Chat écoutant de la musique

Chris Marker, France, 1990

Commentaire

Un plan sur le clavier d’un synthétiseur, une musique au piano qui commence. La caméra panote alors, dévoilant un chat, allongé de tout son long sur le clavier et qui, comme le titre l’indique « écoute »   de la musique. Car le chat ne se contente pas d’entendre, il choisit, sélectionne, réagit à des moments clefs. Les plans sont très rapprochés, la musique très présente, le spectateur partage l’expérience avec lui, en temps réel. Nous regardons le film et avons, sans aucun doute, le sentiment ou l’impression que le réalisateur, Chris Marker, a réalisé chez lui, simplement, la simple captation d’un épisode de son quotidien. Il s’agit pourtant d’un film (en entier, avec un titre et un générique de fin) très construit : une retranscription de l’expérience du chat, des effets visuels de la musique sur lui, à travers un travail de montage étudié : une succession de gros plans dont le montage épouse le rythme du piano et qui atteste que le chat apprécie et participe activement : les pattes qui bougent imperceptiblement, l’oreille frémit, la griffe qui appuie sur les touches du clavier.
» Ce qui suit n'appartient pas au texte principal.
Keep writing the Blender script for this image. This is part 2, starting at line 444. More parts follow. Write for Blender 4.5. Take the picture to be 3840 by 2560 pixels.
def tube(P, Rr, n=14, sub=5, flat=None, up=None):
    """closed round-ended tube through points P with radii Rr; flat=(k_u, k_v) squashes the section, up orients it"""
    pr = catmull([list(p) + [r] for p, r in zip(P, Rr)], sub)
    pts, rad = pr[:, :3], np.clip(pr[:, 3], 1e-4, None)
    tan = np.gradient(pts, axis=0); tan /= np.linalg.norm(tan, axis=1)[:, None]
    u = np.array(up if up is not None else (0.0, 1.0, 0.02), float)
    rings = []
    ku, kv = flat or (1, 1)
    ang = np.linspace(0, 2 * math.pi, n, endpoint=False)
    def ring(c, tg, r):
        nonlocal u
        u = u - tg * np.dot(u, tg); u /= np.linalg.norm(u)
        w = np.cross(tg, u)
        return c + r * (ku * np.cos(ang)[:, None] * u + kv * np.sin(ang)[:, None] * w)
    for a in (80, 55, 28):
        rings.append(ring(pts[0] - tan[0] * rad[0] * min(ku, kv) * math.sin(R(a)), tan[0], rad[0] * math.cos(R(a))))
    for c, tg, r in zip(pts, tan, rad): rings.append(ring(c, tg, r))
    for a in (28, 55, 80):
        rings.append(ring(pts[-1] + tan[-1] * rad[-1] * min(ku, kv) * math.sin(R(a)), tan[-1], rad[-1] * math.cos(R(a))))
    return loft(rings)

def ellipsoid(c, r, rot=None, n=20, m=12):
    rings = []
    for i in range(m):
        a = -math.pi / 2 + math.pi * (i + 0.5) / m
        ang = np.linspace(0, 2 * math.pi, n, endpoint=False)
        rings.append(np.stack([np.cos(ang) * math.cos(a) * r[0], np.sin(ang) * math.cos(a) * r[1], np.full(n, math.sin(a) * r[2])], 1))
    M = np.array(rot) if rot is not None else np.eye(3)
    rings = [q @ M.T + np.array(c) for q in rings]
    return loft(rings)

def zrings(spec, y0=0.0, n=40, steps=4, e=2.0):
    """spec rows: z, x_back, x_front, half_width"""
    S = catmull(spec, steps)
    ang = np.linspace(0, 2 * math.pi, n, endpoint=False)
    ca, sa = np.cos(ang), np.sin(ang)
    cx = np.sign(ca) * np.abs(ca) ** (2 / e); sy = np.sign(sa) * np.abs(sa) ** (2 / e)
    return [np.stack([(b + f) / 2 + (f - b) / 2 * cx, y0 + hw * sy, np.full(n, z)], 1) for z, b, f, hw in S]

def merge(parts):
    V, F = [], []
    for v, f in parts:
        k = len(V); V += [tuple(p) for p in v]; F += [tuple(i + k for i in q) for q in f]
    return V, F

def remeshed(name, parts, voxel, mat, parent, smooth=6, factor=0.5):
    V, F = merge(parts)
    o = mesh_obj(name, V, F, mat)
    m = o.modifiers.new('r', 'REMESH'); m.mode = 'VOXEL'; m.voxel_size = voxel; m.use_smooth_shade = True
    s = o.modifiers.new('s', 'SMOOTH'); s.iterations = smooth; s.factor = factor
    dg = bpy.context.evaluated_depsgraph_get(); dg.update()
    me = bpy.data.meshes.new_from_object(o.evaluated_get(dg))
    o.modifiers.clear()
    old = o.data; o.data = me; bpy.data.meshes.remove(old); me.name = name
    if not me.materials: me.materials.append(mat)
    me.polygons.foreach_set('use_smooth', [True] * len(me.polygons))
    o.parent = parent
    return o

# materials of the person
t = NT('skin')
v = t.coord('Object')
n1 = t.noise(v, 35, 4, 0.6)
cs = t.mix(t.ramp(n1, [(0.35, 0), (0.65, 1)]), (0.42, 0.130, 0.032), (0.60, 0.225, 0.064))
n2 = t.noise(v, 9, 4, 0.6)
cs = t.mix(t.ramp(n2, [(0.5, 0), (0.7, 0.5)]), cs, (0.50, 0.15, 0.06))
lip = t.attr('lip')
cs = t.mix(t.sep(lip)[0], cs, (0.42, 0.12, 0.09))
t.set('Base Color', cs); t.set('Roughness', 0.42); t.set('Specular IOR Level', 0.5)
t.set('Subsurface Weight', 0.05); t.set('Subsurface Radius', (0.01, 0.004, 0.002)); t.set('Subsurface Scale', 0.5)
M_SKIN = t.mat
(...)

Ces plans sur l’animal sont montés en alternance avec un plan sur l’enceinte fixée au mur, ou le témoin lumineux clignotant de l’amplificateur, que le chat semble regarder. Si soudain Il se réveille inopinément, fixe la caméra avant de s’endormir à nouveau, comme pour témoigner au spectateur de la réalité de son expérience, il est impossible de dire même si ce moment a eu lieu, et si la musique n’a pas été ajoutée, après -coup, au montage. Néanmoins Chris Marker donne l’étonnante impression que l’on peut rentrer dans l’intériorité sensorielle de l’animal. Il témoigne aussi, à travers les plans d’ensemble de son chat allongé sur son lit-clavier surplombé de photos qui dévoilent quelques éléments de son intimités (photos, papiers, cassettes...) de sa propre expérience, des sensations liées à la quiétude et au bonheur domestique partagés avec son animal de compagnie. La caméra caressante, le rythme lent de la musique, les plans sur la fourrure mobile de l’animal donnent presque la sensation au spectateur qu’il lui suffit d’approcher la main pour caresser le chat, ou l’envie de s’alanguir comme lui, le temps d’une sieste musicale.